> _What you need to do_: Keep only the lines from the top of the listing through the one with "COL = S.collection", and reproduce them unaltered.

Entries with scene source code
◆ ◆ ◆ ◆

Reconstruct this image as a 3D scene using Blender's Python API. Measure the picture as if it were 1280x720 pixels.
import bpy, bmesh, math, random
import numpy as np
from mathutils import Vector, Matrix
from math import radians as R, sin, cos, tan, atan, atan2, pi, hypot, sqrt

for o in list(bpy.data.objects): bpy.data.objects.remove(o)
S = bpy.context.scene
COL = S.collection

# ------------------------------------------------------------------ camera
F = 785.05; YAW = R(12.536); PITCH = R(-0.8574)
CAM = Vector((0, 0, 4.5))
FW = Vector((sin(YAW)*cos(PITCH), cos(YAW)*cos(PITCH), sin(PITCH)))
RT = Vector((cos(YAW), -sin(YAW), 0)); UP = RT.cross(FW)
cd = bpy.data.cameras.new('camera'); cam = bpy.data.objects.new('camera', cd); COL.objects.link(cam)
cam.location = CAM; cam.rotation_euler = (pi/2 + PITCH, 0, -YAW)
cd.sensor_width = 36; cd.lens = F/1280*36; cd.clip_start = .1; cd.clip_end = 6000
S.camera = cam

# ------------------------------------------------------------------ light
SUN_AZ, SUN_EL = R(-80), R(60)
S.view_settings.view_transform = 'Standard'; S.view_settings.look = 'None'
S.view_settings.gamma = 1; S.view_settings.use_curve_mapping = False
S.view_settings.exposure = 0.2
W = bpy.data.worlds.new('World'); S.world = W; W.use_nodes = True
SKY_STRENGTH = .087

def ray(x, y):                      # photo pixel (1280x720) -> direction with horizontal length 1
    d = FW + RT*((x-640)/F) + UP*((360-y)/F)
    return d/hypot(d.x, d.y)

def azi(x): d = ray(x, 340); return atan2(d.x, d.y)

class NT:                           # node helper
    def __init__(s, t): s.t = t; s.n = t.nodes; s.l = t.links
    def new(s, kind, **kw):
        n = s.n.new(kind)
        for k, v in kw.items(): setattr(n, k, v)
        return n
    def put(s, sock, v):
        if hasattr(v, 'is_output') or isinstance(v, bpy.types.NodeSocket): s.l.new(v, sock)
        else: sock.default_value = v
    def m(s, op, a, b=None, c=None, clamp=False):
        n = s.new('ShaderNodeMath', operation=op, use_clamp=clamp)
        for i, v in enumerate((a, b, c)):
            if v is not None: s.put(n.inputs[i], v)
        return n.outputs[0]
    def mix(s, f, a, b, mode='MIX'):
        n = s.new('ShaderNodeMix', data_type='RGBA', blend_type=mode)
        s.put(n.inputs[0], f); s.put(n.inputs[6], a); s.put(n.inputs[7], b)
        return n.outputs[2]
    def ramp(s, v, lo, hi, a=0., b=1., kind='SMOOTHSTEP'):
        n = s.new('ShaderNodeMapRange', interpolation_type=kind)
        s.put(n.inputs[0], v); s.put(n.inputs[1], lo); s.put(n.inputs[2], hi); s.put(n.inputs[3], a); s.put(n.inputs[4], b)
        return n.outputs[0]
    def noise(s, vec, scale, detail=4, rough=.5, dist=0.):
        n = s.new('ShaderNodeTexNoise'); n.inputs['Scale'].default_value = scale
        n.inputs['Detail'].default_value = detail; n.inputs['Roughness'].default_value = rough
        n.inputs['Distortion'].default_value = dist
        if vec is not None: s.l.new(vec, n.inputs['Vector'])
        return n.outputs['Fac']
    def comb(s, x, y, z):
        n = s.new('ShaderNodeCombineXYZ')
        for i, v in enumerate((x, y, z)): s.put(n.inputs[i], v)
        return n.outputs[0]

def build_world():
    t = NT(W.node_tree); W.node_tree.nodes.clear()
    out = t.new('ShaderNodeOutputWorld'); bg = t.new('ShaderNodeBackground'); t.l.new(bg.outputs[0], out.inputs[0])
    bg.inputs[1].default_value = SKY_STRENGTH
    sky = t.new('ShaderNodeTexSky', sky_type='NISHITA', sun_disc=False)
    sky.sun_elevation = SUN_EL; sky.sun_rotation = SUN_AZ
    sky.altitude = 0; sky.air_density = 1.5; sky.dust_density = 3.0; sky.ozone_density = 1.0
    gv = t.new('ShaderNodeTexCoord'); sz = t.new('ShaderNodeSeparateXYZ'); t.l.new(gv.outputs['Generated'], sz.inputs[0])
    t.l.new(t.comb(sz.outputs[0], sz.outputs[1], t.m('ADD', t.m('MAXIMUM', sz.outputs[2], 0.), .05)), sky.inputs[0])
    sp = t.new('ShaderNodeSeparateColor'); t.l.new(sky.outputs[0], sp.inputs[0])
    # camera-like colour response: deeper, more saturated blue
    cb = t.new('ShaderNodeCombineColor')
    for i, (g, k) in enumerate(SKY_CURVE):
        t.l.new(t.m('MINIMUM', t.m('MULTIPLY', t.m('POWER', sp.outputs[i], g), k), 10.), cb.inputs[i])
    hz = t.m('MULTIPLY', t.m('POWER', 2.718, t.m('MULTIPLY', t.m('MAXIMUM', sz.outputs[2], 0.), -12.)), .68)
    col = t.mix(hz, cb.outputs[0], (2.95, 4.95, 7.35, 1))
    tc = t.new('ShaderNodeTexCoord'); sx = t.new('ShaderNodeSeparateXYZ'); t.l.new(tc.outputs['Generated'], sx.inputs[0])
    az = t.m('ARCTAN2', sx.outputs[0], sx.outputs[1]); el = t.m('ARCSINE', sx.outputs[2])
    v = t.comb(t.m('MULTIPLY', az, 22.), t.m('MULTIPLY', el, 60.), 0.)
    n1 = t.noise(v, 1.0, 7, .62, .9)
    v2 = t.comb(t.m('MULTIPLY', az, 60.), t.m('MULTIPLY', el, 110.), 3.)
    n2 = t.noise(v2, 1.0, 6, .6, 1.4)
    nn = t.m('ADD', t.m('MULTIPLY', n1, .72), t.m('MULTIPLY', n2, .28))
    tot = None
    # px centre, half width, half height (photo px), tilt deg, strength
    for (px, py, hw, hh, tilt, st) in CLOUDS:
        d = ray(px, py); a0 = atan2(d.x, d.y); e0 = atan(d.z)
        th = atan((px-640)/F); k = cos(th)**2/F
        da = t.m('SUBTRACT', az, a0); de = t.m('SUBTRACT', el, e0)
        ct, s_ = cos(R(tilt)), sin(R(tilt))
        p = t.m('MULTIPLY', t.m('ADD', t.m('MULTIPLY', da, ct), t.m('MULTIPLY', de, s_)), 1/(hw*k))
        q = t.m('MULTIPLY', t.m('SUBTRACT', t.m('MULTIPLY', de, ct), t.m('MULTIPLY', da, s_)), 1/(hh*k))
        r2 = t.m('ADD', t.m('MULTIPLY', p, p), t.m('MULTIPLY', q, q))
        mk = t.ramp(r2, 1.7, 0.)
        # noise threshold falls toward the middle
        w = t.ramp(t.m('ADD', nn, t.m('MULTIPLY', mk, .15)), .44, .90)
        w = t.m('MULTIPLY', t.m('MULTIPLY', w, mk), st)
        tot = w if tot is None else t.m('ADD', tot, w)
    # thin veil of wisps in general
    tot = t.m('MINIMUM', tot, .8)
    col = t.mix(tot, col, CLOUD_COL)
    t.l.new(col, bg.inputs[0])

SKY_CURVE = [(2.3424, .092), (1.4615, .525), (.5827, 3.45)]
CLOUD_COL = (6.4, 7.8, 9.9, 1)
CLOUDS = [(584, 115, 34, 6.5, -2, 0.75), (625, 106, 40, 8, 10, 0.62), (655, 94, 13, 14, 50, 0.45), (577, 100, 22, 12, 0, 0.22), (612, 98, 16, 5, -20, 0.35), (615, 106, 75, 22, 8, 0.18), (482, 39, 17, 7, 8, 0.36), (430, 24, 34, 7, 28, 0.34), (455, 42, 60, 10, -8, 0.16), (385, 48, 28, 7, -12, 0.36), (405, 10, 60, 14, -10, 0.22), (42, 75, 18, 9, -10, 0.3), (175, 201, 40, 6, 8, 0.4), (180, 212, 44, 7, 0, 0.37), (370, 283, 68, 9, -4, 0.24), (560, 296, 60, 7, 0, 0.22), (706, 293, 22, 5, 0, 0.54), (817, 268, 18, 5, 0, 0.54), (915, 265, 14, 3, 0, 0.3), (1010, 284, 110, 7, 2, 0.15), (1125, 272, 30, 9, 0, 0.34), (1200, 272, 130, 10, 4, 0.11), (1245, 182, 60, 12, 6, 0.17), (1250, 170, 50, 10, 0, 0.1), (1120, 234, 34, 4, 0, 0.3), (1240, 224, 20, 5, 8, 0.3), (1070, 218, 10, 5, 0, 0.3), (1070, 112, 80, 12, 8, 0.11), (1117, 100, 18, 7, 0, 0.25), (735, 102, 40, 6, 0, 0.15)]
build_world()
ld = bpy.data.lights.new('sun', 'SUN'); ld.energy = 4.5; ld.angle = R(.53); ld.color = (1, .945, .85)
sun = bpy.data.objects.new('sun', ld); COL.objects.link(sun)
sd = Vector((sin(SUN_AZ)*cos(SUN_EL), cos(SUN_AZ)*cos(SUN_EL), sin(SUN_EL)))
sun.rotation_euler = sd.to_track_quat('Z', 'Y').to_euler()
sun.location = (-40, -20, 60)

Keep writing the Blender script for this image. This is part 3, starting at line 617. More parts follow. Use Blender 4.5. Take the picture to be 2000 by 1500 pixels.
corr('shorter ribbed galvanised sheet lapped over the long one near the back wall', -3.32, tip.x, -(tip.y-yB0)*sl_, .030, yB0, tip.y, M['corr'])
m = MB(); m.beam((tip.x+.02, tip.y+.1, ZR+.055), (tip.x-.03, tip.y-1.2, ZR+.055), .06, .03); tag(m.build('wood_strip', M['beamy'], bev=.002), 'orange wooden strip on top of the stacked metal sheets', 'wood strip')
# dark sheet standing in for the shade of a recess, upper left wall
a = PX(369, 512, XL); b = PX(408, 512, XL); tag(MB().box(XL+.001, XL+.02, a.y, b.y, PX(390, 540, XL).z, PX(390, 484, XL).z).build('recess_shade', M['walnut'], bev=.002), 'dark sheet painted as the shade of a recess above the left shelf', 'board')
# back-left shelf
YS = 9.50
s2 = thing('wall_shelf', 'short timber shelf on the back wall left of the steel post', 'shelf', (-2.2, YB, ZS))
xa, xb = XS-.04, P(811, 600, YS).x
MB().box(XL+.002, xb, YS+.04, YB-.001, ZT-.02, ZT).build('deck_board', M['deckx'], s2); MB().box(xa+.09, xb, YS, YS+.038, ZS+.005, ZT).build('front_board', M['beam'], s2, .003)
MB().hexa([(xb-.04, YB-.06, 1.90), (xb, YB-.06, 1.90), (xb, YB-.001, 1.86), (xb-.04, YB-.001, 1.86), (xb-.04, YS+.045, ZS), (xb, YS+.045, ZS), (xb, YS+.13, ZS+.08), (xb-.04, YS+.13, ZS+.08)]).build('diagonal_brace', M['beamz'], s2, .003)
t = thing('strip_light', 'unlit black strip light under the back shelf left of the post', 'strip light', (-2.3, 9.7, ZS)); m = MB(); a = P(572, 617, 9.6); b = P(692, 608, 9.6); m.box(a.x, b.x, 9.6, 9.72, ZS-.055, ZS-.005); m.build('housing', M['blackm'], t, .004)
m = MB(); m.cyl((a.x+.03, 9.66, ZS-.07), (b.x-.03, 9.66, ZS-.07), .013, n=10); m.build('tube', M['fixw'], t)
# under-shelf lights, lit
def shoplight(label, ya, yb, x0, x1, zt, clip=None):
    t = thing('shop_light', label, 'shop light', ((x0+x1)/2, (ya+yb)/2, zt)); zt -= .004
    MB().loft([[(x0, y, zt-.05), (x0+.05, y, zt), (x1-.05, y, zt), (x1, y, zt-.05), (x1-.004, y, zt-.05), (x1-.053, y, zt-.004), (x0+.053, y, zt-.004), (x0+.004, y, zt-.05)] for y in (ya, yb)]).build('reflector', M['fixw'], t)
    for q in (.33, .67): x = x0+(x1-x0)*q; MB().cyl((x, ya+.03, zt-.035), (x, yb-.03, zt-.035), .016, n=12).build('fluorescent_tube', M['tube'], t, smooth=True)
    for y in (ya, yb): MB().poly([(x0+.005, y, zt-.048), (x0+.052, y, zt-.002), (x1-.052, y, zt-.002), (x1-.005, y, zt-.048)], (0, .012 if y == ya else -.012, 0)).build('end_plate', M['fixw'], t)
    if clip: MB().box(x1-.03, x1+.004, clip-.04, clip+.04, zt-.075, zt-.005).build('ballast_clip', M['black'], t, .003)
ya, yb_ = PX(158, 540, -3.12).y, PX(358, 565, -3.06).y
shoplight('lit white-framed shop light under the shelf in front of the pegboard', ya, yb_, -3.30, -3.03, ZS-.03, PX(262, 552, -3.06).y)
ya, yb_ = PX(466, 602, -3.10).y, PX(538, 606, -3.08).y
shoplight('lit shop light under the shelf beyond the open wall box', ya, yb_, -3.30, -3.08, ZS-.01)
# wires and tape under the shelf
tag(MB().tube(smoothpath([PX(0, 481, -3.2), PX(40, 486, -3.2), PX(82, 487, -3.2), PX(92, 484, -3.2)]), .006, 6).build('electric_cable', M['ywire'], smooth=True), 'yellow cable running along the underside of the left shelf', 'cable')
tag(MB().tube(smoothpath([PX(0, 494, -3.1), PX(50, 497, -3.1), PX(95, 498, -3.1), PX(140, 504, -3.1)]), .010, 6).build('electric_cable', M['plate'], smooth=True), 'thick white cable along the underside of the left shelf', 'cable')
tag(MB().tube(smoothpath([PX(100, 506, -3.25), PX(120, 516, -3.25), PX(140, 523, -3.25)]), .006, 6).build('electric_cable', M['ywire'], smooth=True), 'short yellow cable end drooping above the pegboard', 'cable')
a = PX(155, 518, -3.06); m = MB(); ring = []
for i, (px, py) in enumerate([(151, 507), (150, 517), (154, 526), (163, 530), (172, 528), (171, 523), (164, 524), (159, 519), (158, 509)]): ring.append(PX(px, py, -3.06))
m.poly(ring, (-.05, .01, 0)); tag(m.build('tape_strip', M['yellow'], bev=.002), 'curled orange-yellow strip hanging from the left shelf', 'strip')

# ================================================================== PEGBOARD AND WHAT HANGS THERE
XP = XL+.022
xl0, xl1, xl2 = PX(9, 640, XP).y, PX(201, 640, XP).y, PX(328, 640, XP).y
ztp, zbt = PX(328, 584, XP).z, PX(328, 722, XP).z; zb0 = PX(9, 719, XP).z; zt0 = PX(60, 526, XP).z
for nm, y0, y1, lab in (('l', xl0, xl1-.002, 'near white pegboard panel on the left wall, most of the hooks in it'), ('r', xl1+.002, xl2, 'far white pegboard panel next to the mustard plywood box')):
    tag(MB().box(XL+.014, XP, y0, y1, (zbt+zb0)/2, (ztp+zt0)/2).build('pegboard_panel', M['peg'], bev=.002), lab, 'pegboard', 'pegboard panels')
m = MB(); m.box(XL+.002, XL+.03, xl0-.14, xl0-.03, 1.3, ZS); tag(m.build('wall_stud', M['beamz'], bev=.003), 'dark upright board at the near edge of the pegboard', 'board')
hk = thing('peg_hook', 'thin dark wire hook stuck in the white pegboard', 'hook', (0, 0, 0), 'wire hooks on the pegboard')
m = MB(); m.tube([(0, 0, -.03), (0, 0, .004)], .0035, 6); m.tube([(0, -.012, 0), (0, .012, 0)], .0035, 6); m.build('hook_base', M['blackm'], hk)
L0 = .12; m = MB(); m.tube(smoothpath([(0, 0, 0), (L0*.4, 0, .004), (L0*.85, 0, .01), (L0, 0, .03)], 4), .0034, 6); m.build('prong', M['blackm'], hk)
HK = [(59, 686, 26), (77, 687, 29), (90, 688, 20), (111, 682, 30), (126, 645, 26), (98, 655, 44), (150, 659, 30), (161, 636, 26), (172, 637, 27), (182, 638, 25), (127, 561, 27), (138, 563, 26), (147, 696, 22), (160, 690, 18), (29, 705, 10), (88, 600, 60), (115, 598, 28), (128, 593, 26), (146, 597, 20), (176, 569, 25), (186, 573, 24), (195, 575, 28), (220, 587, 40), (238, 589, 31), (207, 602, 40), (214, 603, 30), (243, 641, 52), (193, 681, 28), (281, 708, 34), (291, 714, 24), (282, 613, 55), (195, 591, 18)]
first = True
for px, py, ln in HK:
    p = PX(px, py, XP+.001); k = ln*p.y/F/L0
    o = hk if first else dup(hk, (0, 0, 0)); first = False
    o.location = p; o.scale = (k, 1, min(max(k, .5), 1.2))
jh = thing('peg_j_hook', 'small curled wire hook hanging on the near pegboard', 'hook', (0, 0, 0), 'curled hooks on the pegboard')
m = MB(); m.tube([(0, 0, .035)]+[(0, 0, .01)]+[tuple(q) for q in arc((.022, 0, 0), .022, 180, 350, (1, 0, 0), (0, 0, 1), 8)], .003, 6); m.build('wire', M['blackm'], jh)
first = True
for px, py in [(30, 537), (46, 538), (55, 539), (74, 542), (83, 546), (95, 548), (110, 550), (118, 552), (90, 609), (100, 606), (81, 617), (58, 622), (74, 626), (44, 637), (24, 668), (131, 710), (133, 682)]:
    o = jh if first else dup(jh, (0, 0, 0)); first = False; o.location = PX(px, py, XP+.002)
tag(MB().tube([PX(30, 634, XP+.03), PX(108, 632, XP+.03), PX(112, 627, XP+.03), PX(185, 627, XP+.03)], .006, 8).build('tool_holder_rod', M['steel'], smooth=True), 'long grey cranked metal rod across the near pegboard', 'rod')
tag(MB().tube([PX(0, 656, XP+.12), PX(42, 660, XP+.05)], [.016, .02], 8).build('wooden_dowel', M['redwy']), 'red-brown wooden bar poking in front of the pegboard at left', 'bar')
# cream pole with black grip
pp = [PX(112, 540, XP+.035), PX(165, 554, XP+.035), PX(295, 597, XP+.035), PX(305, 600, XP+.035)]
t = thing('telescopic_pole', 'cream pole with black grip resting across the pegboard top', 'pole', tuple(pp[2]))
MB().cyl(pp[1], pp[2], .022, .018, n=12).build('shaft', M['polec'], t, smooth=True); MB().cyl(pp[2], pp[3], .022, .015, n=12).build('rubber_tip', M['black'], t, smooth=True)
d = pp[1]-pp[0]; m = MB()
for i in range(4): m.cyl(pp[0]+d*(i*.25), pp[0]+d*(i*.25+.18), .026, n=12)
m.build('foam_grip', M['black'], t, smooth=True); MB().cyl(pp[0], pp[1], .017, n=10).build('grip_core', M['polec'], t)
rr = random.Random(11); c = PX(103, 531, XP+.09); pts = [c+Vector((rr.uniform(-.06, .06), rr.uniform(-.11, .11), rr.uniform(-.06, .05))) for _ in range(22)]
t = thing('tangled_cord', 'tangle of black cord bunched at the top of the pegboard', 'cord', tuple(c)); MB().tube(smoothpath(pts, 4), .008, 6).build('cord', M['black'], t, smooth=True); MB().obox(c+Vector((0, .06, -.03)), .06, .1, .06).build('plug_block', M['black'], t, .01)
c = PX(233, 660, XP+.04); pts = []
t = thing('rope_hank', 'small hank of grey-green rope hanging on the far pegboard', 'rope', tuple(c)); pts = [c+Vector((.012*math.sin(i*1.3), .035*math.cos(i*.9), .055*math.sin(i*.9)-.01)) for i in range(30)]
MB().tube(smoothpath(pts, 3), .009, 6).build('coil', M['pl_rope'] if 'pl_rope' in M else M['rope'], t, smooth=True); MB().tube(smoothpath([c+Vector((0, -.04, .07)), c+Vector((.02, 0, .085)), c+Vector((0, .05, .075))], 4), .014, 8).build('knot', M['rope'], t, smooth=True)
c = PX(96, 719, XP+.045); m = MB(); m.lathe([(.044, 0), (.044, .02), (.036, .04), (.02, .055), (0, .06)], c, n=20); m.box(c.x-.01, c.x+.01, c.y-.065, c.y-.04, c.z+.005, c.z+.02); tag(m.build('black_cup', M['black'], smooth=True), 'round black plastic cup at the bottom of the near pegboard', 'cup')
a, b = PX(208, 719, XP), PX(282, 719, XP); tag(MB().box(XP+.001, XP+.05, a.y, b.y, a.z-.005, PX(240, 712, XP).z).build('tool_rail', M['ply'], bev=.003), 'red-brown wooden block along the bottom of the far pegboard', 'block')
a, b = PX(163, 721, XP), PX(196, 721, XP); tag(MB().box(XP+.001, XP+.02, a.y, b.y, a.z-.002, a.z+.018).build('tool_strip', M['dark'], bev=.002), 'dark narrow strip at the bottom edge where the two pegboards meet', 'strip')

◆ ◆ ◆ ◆

> _Result_:
Reconstruct this image as a 3D scene using Blender's Python API. Measure the picture as if it were 1280x720 pixels.
import bpy, bmesh, math, random
import numpy as np
from mathutils import Vector, Matrix
from math import radians as R, sin, cos, tan, atan, atan2, pi, hypot, sqrt

for o in list(bpy.data.objects): bpy.data.objects.remove(o)
S = bpy.context.scene
COL = S.collection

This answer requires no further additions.